R. Abbiamo circa 700 clienti attivi che comprendono nomi di rilievo come la Bosch operante nell’automazione, la Permasteelisa negli involucri edilizi, la BTicino nell’illuminazione, la Comau nella metallurgia, la Jacuzzi nell’idromassaggio, la Schiffini nelle cucine, la Teuco nell’arredobagno, la Schuco International nei serramenti e molti altri. Per l’espansione del mercato puntiamo all’Italia e all’estero, soprattutto alla Germania che è molto conveniente e dove si registra attualmente una domanda sostenuta.

D. In base alla sua esperienza di imprenditore come vede l’economia italiana?
R. Dal mio punto di vista la vedo in ripresa ma ancora un po' affaticata, mentre la Germania è in pieno rilancio perché ha alle spalle una soddisfacente situazione infrastrutturale di banche, di servizi, di normativa. È un sistema che funziona, con una forte presenza internazionale. In Cina, per esempio, i tedeschi sono presenti da vent’anni, noi ci siamo andati quest’anno per la prima volta ed è sembrato un evento. I tedeschi hanno una valida organizzazione e al momento della ripresa hanno dimostrato uno scatto in più degli altri Paesi, mentre noi siamo ancora in ritardo. Registriamo un certo risveglio ma dobbiamo sperare che non venga subito sopito dall’eccesso di norme, di difficoltà burocratiche, dai tanti impedimenti. Abbiamo una situazione fiscale assolutamente penalizzante per le imprese che già guadagnano relativamente poco e che devono compiere molti investimenti nell’aggiornamento degli impianti. La nostra pressione fiscale è di oltre il 45 per cento, il massimo. Per noi, in relazione all’alto numero di dipendenti, è particolarmente gravoso il peso dell’Irap, un’imposta assolutamente eccessiva.

D. Ha citato i benefici fiscali sull’energia elettrica in alcuni Paesi. In Italia esiste qualche cosa del genere, almeno per voi produttori?

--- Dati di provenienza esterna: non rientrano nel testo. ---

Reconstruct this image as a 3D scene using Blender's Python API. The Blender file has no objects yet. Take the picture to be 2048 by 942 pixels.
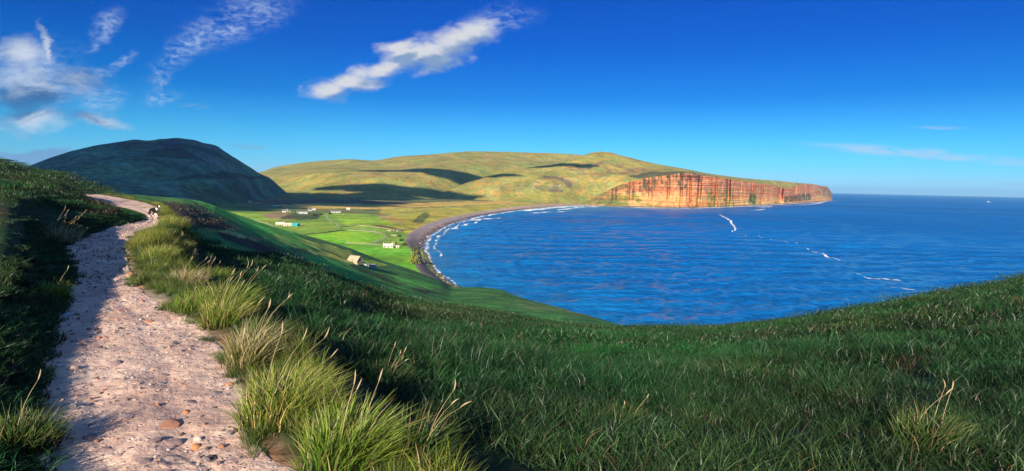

R. Nulla di simile. Siamo soggetti a un’imposta sul reddito del 33 per cento, a un’Irap del 13 per cento, in totale arriviamo al 46 per cento. Sono le aliquote normali per le aziende e rappresentano un carico che rende il lavoro dell’imprenditore molto frustrante. Lo è soprattutto per noi che lavoriamo in un mercato europeo nel quale è fondamentale raggiungere competitività ed efficienza elevate. Il nostro prodotto non ha un brand proprio, anzi spesso i clienti ci chiedono di consegnarlo imballato e con sopra stampato il loro logo, per questo investiamo particolarmente in adeguate campagne di comunicazione e di promozione per aumentare la visibilità del nostro marchio e condensare in esso i risultati positivi del nostro lavoro: la competenza, l’innovazione la predisposizione alla partnership con la clientela. Tutto ciò viene però messo a repentaglio da una tassazione insopportabile. In conclusione, con un carico fiscale del 46 per cento ci chiediamo se lo sforzo di impresa è compensato adeguatamente.